En su esencia la violencia llamada “de género” es un problema moral: cuando un ser humano acude a la violencia para relacionarse con otro, se hace patente que subyace a esa conducta un déficit de valoración de la dignidad humana del sujeto pasivo. Eso sucede en la violencia en la pareja, en el aborto, en la explotación laboral, en la prostitución, en el terrorismo, en la pedofilia, en la violación, etc. Alrededor de ese déficit moral puede haber muchas otras cosas: machismo, racismo, egoísmo supino, alcoholismo, patologías psiquiátricas, etc. Cuando se pretenden resolver estos problemas de conductas violentas atendiendo solo a estas últimas causas sin atender al problema moral de fondo normalmente se logran efectos muy limitados.
A muchos les sorprende que no disminuya la llamada violencia de género en nuestra sociedad y que
se incremente el número de casos entre los más jóvenes.

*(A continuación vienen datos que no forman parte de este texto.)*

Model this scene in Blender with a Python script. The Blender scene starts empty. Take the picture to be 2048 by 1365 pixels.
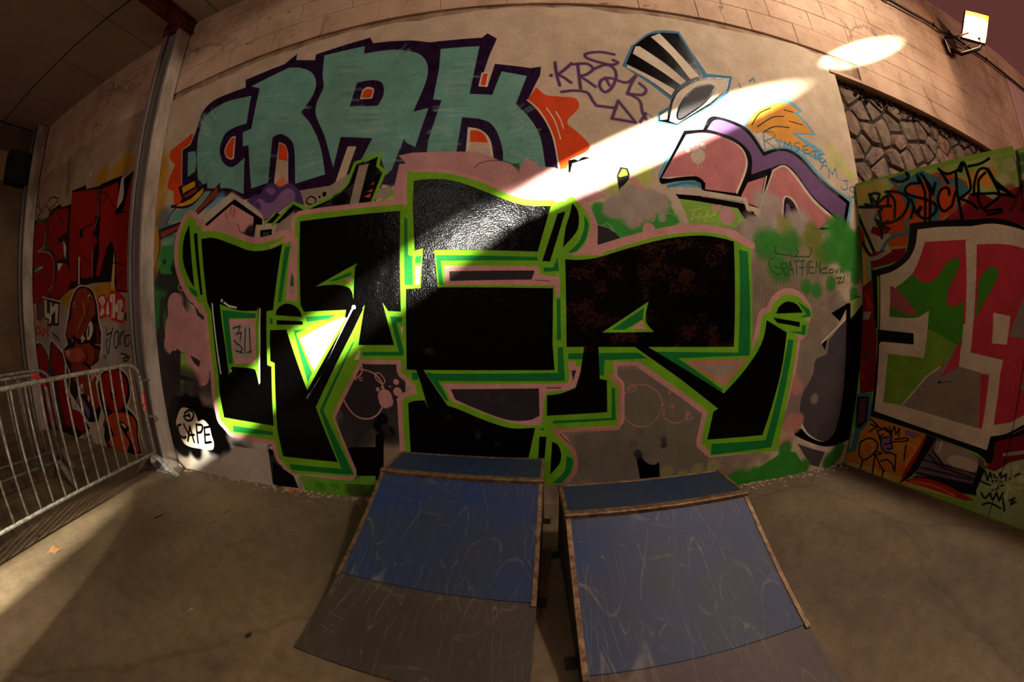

A mí no me sorprende, pues junto a las siempre discutibles medidas estructurales y policiales arbitradas, en paralelo estamos ayudando a extender el relativismo moral entre nuestros jóvenes; se les está diciendo que nada es bueno o malo en sí mismo, que lo importante es la autosatisfacción y buscar el propio bienestar como sea, que las consideraciones morales son una estupidez de trasnochados, que cada uno debe crearse a su medida sus principios éticos pues en esta materia no hay nada objetivo ni permanente, que tienen derecho a obtener placer y conseguir satisfacer sus deseos como sea… Les enseñamos a reírse de la moral y luego nos sorprendemos de que sean inmorales. No parece muy consecuente.
Solo con leyes y políticas no se crea el humus moral de una sociedad capaz de erradicar la violencia. Para caminar de manera
sostenida hacia formas más humanas de convivencia hacen falta fuertes motivaciones éticas prejurídicas y prepolíticas, especialmente –por su eficacia transformadora de la conciencia- las de raíz religiosa, como hasta Habermas reconoció ante Ratzinger. A las leyes y políticas justas les corresponde reforzar ese sustrato moral previo que ellas no pueden crear por sí mismas.
Como escribío C.S. Lewis, si todos nos reímos de quien dice “esto es justo”, solo queda quien dice “yo quiero”. Es decir, si despreciamos la objetividad de la verdad moral sobre el hombre, solo queda el voluntarismo descarnado del poder individual o colectivo, el “yo quiero” como única regla de conducta. Así no acabaremos ni con la llamada “violencia de género” ni con ninguna otra forma de explotación.